İnsanlar tüketmeye, gösterişe, birilerine hayatlarını kanıtlamaya o kadar aç ki bazen ben de kendimi sorguluyorum öyle miyim diye çünkü artık bu hislerle sarmalanmayan kaldı mı ki? Giyim sektörü inanılmaz bir şekilde pahalılaşıyor ve bu tüketimden sıyrılmak gün geçtikçe imkansızlaşıyor. Sürekli yeni modeller, sürekli yeni akımlar, sürekli yeni kreasyonlar ve daha birçok şeyle ne kadar ihtiyacımız olanı elde etmeye çalışıyoruz? Ben kendime bile soruyorum, her gün başka giyinmeye çalışıyorum.

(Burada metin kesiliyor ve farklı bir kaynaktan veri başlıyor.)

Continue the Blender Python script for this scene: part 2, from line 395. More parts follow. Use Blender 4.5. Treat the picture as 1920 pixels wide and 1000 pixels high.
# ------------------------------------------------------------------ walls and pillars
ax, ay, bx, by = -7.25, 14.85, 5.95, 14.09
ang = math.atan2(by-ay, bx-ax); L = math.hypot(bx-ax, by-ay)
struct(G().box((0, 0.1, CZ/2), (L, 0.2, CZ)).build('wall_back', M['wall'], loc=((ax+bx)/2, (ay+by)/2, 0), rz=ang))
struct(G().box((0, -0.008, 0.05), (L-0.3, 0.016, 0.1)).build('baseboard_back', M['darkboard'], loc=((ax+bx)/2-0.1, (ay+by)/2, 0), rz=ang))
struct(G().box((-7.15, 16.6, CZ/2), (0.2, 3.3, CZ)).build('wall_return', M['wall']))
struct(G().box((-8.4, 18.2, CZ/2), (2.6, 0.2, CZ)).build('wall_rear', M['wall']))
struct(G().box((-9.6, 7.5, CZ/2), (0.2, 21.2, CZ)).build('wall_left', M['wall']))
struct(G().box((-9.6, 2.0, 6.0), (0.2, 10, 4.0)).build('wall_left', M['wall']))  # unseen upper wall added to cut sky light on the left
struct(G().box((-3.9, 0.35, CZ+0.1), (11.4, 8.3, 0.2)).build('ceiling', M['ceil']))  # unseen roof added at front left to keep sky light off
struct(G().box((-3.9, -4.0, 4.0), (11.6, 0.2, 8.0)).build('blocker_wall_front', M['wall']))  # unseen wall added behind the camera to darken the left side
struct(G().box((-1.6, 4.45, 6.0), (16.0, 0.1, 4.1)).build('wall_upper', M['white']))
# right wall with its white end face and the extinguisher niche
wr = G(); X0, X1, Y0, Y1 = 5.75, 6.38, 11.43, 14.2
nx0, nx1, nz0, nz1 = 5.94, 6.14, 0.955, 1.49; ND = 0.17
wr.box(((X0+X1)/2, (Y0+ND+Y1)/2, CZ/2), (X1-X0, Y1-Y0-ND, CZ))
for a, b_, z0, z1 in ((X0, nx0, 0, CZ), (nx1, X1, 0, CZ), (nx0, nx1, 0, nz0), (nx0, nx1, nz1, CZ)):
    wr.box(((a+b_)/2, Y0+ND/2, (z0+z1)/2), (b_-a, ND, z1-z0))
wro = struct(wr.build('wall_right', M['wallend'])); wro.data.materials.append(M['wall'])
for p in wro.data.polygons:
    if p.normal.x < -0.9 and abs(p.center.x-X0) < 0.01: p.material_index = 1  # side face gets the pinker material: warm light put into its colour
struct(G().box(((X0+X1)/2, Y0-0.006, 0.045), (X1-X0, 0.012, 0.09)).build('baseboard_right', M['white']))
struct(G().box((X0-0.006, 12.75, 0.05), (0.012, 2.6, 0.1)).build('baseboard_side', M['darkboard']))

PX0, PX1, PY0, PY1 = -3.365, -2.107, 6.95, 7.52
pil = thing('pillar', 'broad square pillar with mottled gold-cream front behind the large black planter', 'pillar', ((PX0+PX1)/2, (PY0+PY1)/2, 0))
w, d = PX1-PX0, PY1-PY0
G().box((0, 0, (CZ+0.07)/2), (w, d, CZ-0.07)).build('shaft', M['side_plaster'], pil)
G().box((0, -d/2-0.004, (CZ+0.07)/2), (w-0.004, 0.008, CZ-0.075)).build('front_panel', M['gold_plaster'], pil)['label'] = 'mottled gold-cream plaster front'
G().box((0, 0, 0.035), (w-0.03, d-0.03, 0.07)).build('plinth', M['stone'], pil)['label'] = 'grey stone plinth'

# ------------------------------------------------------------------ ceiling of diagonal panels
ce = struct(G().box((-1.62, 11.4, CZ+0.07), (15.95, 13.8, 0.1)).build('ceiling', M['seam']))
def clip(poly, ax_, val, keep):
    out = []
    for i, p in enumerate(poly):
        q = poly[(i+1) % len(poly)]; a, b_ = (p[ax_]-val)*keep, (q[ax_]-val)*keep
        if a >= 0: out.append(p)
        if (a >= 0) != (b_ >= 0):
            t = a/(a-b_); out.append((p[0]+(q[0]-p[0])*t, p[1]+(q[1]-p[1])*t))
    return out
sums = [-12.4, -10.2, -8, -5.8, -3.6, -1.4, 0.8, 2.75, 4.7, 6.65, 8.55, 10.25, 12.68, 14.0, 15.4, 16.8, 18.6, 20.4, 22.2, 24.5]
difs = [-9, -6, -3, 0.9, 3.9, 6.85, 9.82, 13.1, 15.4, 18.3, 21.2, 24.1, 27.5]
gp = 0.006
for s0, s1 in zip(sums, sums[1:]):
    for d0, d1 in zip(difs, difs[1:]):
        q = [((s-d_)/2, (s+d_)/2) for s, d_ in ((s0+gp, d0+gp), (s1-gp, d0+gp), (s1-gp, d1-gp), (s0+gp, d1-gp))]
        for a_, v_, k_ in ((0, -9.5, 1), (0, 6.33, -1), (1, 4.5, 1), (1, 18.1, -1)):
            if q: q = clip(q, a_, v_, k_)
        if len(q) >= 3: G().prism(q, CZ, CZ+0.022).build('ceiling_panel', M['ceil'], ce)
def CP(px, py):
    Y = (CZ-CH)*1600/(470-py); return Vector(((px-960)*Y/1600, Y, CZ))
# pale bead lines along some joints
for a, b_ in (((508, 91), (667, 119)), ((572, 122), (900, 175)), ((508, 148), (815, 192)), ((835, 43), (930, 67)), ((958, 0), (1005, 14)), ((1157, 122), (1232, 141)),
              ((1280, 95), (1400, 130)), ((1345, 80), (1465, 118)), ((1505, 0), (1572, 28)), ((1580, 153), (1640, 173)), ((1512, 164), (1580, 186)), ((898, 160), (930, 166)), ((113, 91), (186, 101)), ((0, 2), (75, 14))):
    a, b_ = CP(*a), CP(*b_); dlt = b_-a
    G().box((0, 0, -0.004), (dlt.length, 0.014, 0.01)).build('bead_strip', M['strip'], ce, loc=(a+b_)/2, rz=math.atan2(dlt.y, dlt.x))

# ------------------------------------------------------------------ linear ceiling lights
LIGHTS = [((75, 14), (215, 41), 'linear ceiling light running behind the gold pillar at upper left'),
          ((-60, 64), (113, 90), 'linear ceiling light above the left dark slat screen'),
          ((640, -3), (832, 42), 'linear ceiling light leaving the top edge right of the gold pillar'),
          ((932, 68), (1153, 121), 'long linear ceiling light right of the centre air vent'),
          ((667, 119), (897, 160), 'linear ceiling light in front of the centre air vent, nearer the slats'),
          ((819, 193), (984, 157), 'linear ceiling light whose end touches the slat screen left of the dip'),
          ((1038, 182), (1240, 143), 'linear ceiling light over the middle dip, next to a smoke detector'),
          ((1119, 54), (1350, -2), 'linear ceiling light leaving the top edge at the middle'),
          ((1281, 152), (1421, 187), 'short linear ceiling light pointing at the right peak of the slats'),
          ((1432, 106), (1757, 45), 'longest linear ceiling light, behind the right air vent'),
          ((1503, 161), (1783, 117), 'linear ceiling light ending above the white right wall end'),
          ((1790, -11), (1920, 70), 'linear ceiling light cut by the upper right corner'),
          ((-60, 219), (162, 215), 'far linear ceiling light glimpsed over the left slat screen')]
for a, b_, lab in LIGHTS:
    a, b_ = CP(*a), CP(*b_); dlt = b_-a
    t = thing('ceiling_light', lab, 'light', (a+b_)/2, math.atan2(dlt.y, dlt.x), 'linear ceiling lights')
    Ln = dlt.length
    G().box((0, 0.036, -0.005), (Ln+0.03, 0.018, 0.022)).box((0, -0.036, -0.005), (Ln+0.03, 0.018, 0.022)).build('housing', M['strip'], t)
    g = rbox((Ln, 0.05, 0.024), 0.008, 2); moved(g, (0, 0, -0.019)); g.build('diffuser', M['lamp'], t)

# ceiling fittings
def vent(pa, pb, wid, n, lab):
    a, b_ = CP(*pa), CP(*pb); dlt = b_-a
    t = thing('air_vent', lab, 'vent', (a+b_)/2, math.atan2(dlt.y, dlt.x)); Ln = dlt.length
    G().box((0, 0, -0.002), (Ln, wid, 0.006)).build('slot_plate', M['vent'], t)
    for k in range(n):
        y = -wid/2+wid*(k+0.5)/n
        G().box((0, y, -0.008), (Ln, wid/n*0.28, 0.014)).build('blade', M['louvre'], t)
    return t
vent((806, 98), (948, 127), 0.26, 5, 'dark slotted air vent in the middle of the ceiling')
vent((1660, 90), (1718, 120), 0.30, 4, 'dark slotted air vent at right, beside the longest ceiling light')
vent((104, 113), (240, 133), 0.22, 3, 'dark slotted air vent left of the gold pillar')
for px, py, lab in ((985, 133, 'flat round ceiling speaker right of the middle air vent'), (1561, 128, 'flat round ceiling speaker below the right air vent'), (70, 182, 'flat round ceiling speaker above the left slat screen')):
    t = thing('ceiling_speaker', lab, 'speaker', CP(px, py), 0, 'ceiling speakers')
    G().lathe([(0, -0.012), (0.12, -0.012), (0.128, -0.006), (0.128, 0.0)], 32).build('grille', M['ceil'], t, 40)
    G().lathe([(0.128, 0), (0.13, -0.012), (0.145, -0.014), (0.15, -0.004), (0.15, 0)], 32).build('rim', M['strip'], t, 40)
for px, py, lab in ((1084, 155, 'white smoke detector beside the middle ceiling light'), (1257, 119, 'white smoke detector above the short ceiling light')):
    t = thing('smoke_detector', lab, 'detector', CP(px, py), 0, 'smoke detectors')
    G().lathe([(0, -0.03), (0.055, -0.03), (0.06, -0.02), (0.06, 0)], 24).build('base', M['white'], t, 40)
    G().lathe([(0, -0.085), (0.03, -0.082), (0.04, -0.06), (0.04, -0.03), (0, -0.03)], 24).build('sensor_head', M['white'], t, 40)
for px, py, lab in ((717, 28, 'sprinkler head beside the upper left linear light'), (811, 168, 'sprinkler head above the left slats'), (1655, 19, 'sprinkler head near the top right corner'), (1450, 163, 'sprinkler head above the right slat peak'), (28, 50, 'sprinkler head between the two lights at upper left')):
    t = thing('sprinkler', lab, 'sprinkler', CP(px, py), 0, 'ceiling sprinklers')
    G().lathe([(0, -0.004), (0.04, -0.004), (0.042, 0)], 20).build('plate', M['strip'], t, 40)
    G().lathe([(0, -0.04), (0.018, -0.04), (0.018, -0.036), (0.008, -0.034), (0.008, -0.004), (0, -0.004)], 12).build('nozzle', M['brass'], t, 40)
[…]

Dolaplara sığmayacak kadar kaban, ceket, gömlek takımları dikiyorum ve dışarıdaki fiyatla kıyasladığımda arada uçurum olduğunu çok iyi biliyorum. Böylece giysilere harcamadığım parayı çanta, ayakkabı vb. başka şeylere harcıyorum. Bir diğer yandan başka sanat dallarıyla ilgileniyorum, onların malzeme harcamalarına harcıyorum. Bir şekilde yine tüketici oluyorum, olmamak gibi bir şey mümkün değil zaten. Kim sadece ihtiyacı olduğu kadar yemek yiyor, niye kahvaltı sofralarında dört çeşit peynir olmadan sandalyelerimizi çekmiyoruz, neden sırf bir deniz manzarası için serpme kahvaltılara bu kadar para döküyoruz ve o kadar mübarek bir ayı insanları sömürmeye dönüştüren iftar lokantalara bunca dehşet fiyatlar ödeniyor?
                       
Sanırım insan olarak tüketici ruhumuzu hiçbir şekilde ardımızda bırakamıyoruz. Ama eğer bu durum sizi rahatsız ediyorsa gerçekten bir kez olsun kıyafetinizi kendiniz dikmeyi deneyebilirsiniz. Kitaplarınızı kütüphaneden kullanmayı ve sinemalara bu kadar para dökmeden film izlemekten keyif almanın bir yolunu bulmayı.. Marketten aldığınız bir şeye zam geldiğinde buna dikkat etmeyi, ay içerisinde aldığınız her şeyi not etmeyi ve daha birçok şeyi.. Yazının geneline değinirsek gerçekten dikiş dikmeyi en ufak bir merakı olan herkese canı gönülden öneririm. Giyinmeyi seven ve şu an içinde bulunduğumuz tüketim dünyasından ufacık da sıyrılmayı düşünüyorsanız internetten bile öğrenmeniz için birçok yol var. Öyle bir devirde yaşıyoruz ki bir şey yapmanın yolunu özellikle de internette İngilizce yazıp arattığınızda önünüze çıkmayacak kapı yok.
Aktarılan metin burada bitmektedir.